-- TASK DIRECTIONS --
Of all the lines here, how many include the string "that"? Answer with the number only.

**** RECORDS

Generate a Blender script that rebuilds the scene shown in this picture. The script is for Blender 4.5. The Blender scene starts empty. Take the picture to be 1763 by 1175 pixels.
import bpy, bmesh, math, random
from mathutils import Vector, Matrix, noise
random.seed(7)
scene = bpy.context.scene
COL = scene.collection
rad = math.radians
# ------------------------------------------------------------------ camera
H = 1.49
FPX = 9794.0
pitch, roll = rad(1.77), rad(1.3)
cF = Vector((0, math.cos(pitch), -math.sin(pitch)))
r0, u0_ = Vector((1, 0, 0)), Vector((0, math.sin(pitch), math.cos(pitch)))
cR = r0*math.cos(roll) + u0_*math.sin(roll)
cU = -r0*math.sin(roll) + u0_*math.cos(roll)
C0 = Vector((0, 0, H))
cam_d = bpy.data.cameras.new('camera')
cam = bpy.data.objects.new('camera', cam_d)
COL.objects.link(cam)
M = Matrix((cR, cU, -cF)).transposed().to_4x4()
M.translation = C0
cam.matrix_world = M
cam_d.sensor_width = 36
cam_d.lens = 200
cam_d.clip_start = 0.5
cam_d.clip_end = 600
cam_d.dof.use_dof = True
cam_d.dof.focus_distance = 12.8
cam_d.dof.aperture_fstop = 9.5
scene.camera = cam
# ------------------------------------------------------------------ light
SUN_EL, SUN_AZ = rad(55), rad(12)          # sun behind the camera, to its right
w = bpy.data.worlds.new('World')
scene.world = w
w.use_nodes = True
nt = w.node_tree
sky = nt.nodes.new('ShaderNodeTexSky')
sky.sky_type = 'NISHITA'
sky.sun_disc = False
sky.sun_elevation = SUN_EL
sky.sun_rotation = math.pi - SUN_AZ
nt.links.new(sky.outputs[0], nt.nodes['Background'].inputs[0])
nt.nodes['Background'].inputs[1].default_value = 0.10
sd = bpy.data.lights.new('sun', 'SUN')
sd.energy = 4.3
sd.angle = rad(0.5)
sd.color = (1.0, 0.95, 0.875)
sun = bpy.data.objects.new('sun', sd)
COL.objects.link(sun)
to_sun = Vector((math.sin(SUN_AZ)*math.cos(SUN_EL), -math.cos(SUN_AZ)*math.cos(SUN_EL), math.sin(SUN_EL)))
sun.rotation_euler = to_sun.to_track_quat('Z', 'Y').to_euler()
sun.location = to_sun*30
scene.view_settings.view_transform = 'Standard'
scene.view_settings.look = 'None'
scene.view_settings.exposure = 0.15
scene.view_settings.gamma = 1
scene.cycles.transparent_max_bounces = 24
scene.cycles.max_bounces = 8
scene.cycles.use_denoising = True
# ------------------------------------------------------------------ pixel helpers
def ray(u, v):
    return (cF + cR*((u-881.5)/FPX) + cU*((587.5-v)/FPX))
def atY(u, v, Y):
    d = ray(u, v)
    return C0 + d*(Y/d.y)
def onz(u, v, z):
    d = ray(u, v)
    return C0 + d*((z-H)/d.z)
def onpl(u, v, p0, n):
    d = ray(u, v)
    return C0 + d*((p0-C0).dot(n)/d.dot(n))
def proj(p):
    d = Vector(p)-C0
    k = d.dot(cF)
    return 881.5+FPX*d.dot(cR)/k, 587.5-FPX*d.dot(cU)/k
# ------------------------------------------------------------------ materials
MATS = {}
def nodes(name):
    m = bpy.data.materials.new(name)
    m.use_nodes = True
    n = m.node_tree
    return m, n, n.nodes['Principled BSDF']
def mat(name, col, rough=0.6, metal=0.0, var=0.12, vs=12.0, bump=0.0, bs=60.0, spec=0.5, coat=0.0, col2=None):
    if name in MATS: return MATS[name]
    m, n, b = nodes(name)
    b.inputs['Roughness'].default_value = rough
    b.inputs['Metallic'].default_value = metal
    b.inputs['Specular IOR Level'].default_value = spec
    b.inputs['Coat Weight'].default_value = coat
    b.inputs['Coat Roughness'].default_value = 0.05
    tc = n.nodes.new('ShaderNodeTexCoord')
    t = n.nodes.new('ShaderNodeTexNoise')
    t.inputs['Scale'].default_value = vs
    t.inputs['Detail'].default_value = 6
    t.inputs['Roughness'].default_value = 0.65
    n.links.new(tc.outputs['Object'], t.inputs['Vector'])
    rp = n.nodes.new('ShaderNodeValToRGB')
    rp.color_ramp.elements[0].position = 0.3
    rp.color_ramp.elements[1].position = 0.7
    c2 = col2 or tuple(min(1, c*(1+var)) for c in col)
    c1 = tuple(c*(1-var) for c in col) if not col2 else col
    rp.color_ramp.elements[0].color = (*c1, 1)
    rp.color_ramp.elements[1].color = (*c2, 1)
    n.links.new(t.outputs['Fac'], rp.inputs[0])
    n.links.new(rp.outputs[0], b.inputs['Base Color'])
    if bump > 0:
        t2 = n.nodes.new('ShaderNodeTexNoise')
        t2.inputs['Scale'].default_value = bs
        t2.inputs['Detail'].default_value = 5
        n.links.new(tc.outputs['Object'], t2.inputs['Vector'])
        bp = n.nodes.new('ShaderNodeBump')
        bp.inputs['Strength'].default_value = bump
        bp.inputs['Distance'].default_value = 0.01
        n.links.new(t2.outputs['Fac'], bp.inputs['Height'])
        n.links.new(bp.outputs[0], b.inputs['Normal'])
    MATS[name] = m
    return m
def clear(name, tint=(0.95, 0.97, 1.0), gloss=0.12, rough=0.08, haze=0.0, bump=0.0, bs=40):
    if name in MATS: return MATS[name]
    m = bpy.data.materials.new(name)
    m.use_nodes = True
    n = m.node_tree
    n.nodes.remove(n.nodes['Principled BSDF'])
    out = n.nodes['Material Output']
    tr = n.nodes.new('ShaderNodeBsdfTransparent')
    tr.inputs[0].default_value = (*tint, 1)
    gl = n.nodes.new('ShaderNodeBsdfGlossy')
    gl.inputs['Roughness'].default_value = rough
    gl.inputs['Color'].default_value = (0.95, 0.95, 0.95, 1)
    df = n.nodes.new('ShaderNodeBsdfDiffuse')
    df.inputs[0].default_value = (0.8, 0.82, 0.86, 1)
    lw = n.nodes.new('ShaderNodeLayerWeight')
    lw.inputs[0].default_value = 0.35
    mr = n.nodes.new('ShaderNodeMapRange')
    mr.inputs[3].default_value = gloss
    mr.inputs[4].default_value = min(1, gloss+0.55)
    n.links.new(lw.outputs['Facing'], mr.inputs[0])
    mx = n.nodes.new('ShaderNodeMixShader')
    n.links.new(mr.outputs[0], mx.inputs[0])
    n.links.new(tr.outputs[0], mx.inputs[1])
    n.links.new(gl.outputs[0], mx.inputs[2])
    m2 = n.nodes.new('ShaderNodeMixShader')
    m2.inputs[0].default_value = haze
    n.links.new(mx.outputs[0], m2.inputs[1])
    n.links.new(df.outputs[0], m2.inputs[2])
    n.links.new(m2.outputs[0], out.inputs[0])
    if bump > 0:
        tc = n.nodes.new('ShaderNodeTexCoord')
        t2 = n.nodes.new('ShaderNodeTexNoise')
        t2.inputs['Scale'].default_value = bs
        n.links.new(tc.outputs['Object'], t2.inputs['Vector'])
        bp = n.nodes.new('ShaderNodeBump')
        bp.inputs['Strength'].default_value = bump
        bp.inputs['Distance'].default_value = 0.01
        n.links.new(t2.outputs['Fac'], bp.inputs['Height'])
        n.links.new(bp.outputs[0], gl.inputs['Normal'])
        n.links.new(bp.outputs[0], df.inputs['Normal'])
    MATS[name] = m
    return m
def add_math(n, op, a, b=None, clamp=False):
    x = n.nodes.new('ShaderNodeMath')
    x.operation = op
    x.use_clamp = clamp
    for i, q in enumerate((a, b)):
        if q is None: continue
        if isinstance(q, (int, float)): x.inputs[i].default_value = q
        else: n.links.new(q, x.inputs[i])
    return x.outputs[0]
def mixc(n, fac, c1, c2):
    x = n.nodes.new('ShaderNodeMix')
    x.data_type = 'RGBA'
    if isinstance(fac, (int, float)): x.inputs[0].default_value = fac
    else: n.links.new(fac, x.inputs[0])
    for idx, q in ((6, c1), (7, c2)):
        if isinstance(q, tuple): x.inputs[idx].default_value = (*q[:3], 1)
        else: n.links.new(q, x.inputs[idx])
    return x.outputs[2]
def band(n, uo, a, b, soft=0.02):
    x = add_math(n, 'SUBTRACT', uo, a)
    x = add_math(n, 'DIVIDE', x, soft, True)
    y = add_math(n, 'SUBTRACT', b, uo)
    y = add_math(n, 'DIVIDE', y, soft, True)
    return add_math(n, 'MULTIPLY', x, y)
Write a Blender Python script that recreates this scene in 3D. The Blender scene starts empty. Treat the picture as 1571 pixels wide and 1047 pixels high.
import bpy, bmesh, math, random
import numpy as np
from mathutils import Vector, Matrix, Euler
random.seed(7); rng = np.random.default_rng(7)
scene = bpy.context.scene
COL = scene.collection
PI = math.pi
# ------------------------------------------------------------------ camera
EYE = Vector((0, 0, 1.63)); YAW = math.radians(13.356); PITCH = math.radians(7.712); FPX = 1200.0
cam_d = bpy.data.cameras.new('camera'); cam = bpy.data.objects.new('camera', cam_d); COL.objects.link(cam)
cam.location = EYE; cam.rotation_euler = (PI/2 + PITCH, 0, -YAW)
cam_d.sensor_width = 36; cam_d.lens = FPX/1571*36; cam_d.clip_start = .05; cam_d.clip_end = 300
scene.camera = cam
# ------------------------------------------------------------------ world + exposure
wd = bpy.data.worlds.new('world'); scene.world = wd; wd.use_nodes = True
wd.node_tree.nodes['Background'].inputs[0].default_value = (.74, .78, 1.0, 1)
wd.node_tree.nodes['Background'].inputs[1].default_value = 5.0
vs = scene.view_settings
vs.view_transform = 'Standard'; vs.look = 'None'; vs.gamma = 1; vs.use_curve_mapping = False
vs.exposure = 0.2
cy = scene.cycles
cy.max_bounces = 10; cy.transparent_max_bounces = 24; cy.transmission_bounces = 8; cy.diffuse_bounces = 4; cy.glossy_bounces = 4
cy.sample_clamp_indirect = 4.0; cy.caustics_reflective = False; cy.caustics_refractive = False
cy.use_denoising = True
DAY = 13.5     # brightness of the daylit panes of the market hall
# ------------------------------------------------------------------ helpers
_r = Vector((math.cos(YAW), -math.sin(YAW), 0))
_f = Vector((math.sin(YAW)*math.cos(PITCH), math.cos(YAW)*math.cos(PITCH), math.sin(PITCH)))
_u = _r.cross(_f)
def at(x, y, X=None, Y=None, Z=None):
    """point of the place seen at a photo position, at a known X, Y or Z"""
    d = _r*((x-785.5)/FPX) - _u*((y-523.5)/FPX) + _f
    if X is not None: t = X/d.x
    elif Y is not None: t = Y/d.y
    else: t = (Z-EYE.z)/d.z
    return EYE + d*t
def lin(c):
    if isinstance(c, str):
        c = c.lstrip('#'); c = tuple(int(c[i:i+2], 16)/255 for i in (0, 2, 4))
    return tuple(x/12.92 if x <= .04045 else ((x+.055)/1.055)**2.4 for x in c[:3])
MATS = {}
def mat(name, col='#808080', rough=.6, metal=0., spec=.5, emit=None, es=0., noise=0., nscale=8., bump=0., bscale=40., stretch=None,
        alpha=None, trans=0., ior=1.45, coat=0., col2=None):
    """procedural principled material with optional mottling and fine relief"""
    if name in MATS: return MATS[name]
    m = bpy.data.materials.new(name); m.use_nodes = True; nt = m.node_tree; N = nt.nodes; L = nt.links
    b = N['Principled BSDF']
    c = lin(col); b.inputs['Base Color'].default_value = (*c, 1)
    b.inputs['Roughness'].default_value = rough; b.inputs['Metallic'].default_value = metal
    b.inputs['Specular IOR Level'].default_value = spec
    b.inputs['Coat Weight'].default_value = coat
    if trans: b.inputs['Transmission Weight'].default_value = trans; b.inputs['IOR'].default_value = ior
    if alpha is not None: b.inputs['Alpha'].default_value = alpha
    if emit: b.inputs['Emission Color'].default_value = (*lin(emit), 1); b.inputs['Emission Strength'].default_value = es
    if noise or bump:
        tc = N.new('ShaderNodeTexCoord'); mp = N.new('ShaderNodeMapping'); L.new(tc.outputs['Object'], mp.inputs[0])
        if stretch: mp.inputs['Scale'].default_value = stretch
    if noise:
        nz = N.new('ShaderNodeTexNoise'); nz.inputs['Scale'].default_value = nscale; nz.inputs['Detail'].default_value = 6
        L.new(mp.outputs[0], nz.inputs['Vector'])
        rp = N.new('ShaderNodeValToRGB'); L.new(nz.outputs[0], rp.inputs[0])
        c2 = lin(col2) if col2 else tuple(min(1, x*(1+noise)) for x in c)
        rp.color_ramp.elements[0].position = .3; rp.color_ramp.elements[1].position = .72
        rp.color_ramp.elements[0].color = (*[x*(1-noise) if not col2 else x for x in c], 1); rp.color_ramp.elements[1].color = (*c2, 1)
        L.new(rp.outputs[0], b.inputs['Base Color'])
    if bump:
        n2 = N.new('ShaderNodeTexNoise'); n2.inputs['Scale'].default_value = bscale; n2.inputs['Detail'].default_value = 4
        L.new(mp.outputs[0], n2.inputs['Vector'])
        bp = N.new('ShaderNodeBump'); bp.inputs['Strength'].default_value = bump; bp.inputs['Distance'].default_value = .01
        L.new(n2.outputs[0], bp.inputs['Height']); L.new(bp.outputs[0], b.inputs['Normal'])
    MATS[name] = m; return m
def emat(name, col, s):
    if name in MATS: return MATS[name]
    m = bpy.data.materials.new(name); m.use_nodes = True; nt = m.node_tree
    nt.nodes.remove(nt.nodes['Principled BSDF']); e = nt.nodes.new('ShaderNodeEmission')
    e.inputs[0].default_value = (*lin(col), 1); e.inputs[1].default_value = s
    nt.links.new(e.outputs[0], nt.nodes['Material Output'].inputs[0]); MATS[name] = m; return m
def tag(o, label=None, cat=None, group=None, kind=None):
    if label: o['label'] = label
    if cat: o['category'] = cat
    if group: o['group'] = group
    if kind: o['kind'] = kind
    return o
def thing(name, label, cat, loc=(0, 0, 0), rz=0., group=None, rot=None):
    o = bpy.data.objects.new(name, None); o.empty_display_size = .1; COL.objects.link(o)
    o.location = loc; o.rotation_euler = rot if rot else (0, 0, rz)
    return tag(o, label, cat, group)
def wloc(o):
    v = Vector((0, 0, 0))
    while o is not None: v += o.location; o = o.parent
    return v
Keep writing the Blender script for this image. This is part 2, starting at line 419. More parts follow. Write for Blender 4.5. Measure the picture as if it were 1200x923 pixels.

********

-- EXPECTED OUTPUT --
2